◆ GOAL:
The material below holds a span beginning at the line with "(.012, .022, .010), .95)" and ending at the line with "T = NT('far_twig');". Quote that span exactly, both ends included, and only that span.

◆ INFORMATION SUPPLIED:
•••

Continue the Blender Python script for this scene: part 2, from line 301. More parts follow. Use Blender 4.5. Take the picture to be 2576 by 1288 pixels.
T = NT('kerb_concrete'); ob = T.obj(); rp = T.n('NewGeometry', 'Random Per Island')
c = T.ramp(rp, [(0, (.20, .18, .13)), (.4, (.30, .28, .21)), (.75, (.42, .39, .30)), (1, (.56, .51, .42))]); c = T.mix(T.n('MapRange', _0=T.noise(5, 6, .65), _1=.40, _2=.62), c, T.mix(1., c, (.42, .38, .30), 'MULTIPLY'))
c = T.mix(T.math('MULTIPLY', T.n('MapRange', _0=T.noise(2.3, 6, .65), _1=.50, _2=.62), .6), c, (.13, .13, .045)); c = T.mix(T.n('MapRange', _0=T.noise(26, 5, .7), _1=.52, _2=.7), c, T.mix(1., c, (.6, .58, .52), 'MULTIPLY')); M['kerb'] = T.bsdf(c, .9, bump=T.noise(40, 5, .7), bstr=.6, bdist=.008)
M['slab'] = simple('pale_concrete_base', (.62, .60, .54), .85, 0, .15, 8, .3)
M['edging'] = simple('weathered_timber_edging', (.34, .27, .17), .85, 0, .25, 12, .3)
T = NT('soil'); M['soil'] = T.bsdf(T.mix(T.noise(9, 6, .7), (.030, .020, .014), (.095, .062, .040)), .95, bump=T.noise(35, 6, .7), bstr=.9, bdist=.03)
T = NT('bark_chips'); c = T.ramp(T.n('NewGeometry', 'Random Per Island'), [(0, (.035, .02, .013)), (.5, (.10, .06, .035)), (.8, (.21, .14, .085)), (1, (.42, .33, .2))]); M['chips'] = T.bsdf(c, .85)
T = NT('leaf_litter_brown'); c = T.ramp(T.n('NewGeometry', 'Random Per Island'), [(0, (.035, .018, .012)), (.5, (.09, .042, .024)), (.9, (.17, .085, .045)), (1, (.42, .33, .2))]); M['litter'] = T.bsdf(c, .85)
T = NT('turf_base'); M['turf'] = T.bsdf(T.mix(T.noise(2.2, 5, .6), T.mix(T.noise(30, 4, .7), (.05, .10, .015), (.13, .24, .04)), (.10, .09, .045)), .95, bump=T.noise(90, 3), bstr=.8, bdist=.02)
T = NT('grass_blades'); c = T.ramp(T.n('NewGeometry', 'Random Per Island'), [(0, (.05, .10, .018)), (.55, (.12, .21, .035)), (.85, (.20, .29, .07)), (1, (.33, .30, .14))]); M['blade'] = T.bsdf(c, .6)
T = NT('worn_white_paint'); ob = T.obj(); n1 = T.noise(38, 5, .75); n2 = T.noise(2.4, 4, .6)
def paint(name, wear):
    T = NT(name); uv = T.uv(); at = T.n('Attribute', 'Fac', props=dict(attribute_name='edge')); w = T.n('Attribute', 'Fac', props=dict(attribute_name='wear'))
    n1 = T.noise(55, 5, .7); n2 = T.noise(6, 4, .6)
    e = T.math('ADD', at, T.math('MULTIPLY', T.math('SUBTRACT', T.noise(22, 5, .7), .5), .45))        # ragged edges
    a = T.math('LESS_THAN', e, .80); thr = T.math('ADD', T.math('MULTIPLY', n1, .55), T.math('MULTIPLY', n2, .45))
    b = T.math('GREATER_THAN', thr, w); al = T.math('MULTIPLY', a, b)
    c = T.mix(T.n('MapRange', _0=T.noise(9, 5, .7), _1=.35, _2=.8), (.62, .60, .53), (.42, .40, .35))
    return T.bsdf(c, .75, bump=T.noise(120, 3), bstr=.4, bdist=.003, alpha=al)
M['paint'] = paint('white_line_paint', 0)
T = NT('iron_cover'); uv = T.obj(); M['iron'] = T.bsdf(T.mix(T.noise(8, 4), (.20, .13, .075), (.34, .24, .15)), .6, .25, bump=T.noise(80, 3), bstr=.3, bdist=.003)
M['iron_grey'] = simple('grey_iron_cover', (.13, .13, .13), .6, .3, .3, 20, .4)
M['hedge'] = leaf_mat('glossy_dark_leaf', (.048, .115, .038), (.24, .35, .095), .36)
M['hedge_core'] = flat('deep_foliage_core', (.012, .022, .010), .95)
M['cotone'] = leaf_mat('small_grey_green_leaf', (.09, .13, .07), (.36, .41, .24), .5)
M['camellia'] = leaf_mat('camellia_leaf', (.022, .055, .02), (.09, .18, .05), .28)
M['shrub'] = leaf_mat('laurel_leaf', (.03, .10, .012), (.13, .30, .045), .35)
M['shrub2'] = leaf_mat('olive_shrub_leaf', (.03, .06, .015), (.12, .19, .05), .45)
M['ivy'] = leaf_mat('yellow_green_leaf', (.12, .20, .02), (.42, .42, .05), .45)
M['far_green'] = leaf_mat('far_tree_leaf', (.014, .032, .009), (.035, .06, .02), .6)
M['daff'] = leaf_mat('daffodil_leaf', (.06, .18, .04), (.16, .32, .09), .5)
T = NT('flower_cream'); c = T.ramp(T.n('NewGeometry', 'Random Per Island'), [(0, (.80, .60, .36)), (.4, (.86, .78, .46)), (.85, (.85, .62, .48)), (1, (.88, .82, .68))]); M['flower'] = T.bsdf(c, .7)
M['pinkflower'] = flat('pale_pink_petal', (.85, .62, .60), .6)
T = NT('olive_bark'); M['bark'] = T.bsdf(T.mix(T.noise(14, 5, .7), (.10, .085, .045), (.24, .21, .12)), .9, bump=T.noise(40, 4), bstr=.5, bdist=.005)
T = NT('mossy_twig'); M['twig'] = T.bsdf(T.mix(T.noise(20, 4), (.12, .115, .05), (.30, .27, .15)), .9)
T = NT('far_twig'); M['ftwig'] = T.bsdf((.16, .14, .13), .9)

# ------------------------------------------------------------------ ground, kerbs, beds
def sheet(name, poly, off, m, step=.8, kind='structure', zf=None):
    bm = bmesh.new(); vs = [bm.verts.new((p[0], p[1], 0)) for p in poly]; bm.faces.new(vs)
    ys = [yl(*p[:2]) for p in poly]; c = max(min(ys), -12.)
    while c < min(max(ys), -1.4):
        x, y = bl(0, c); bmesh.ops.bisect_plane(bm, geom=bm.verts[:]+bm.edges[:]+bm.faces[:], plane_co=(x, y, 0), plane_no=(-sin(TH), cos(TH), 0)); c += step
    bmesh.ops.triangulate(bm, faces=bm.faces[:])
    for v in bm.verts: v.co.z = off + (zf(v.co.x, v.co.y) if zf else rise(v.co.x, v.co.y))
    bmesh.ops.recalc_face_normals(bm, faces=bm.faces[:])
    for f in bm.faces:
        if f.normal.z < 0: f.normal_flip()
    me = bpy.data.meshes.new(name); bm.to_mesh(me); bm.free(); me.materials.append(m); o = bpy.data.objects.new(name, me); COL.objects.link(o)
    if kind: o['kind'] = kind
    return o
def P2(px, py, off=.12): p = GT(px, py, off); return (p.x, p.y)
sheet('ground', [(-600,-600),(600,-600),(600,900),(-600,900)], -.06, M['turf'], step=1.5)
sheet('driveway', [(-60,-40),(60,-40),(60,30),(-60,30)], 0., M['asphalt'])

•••

◆ EXERCISE RESULT:
M['hedge_core'] = flat('deep_foliage_core', (.012, .022, .010), .95)
M['cotone'] = leaf_mat('small_grey_green_leaf', (.09, .13, .07), (.36, .41, .24), .5)
M['camellia'] = leaf_mat('camellia_leaf', (.022, .055, .02), (.09, .18, .05), .28)
M['shrub'] = leaf_mat('laurel_leaf', (.03, .10, .012), (.13, .30, .045), .35)
M['shrub2'] = leaf_mat('olive_shrub_leaf', (.03, .06, .015), (.12, .19, .05), .45)
M['ivy'] = leaf_mat('yellow_green_leaf', (.12, .20, .02), (.42, .42, .05), .45)
M['far_green'] = leaf_mat('far_tree_leaf', (.014, .032, .009), (.035, .06, .02), .6)
M['daff'] = leaf_mat('daffodil_leaf', (.06, .18, .04), (.16, .32, .09), .5)
T = NT('flower_cream'); c = T.ramp(T.n('NewGeometry', 'Random Per Island'), [(0, (.80, .60, .36)), (.4, (.86, .78, .46)), (.85, (.85, .62, .48)), (1, (.88, .82, .68))]); M['flower'] = T.bsdf(c, .7)
M['pinkflower'] = flat('pale_pink_petal', (.85, .62, .60), .6)
T = NT('olive_bark'); M['bark'] = T.bsdf(T.mix(T.noise(14, 5, .7), (.10, .085, .045), (.24, .21, .12)), .9, bump=T.noise(40, 4), bstr=.5, bdist=.005)
T = NT('mossy_twig'); M['twig'] = T.bsdf(T.mix(T.noise(20, 4), (.12, .115, .05), (.30, .27, .15)), .9)
T = NT('far_twig'); M['ftwig'] = T.bsdf((.16, .14, .13), .9)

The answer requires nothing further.